Béatrice et Bénédict – New York Philharmonic (9 April)

Berlioz
Béatrice et Bénédict

New York Philharmonic
Sir Colin Davis

Vocalists

Béatrice – Susanne Mentzer
Bénédict – Gordon Gietz
Héro – Susan Gritton
Ursule – Nancy Maultsby
Claudio – Keith Phares
Don Pedro – Alfred Walker
Somarone – Carlos Condé

New York Choral Artists [Joseph Flummerfelt, Director]

Actors

Béatrice – Harriet Harris
Bénédict – David Hyde Pierce
Léonato – Philip Bosco
Héro – Linda Powell
Ursule – Kristine Nielsen
Claudio – Joel de la Fuente
Don Pedro – Tom Hewett
Messenger/Priest – Brian Hutchison


Reviewed by: Susan Stempleski

Reviewed: 9 April, 2003
Venue: Avery Fisher Hall, New York City

With the New York Philharmonic’s recent performances of the Berlioz Requiem, the Met’s new staging of Les Troyens, and the three all-Berlioz programs presented at Lincoln Center’s Avery Fisher Hall by the LSO and Sir Colin Davis in March, New Yorkers have had considerable exposure to Berlioz lately. On April 9, Sir Colin was back in town to take a leading role in the Philharmonic’s continuing Berlioz Bicentennial Celebration, leading the orchestra in its first concert performance of the sparkling but rarely performed comic opera, Béatrice et Bénédict.

Berlioz’s last major work, Béatrice et Bénédict, is based on Shakespeare’s Much Ado About Nothing. Premiered in 1862, this short, two-act opera omits the more villainous elements of Shakespeare’s plot and focuses almost entirely on the war of wits between Beatrice and Benedick, using the standard issue love story of Hero and Claudio as a foil. Berlioz put together the libretto for the work, coupling dramatic material of his own invention alongside French translations of selected scenes from Shakespeare’s comedy.

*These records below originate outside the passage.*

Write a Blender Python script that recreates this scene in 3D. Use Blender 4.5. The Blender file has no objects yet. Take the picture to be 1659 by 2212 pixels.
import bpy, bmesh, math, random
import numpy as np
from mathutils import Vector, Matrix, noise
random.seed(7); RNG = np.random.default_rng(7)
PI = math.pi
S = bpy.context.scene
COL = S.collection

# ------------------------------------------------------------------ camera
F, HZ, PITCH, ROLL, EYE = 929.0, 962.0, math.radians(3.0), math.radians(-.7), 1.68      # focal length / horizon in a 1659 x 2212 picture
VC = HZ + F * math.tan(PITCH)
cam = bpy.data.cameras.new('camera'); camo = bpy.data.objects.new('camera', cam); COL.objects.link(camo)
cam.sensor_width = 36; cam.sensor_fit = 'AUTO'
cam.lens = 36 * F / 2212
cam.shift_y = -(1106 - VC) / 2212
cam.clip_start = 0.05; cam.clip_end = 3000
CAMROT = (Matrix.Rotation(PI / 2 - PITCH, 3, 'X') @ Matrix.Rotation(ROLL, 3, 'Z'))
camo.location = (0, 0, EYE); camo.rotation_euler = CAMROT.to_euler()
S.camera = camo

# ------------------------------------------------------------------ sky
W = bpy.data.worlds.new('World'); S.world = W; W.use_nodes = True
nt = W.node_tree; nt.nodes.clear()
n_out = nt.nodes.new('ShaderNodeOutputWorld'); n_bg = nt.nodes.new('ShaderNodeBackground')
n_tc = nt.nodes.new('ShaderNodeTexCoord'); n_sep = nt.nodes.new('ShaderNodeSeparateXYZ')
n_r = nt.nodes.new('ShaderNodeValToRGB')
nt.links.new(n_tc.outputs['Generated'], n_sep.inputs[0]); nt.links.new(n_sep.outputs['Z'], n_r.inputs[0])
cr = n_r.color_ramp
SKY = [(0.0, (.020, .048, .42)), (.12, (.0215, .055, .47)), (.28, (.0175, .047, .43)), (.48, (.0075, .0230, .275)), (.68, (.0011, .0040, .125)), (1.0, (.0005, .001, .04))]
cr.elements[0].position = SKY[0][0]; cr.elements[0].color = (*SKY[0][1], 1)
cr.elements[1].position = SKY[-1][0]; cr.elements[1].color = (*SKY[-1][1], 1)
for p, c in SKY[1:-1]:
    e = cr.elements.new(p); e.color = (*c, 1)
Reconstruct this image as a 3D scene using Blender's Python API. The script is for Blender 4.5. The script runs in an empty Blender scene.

The resulting work, which the composer described as “a caprice written with the point of a needle,” is a masterpiece of tenderness and comic verve.

This concert performance by the New York Philharmonic used parallel groups of singers and actors, with the singers performing only the musical numbers in French, and the actors speaking an abbreviated English-language version of the composer’s spoken dialogue prepared by Sir Colin Davis. At first, I found the bilingualism and the doubling of characters jarring, but as the performance went on, the remarkable music and the delightful story were so totally involving that those elements were no longer bothersome.

Sir Colin Davis led the Philharmonic in a lithe and vivid performance of great sensitivity. His relish at leading the orchestra in this brilliant and magical work was evident throughout. Tempos were beautifully judged from start to finish. The vocalists and actors were superb. The Westminster Symphonic Choir as the chorus of Sicilian people was fresh and robust. Particularly outstanding among the principal singers was mezzo-soprano Susanne Mentzer, whose slightly dark and expressive voice was perfect for the role of Béatrice. Soprano Susan Gritton as Héro was exceptionally strong throughout. The Act II trio by Mentzer, Gritton, and Nancy Maultsby (as Ursule) was brilliant and provided some of the most memorable singing in the performance. Tenor Gordon Gietz was a fresh-voiced and likeable Bénédict, projecting youthful vitality and strength. Baritone Keith Phares was a solid, clear-voiced Claudio, and bass-baritone Alfred Walker more than qualified in the role of Don Pedro.Among the actors, David Hyde Pierce was the most impressive, displaying excellent comedic timing in the role of Bénédict. Harriet Harris turned in a delightful performance as the feisty Béatrice.

Altogether this was a delightful and satisfying performance, combining the wit and charm of Shakespeare with the musical brilliance of Berlioz at its warmest.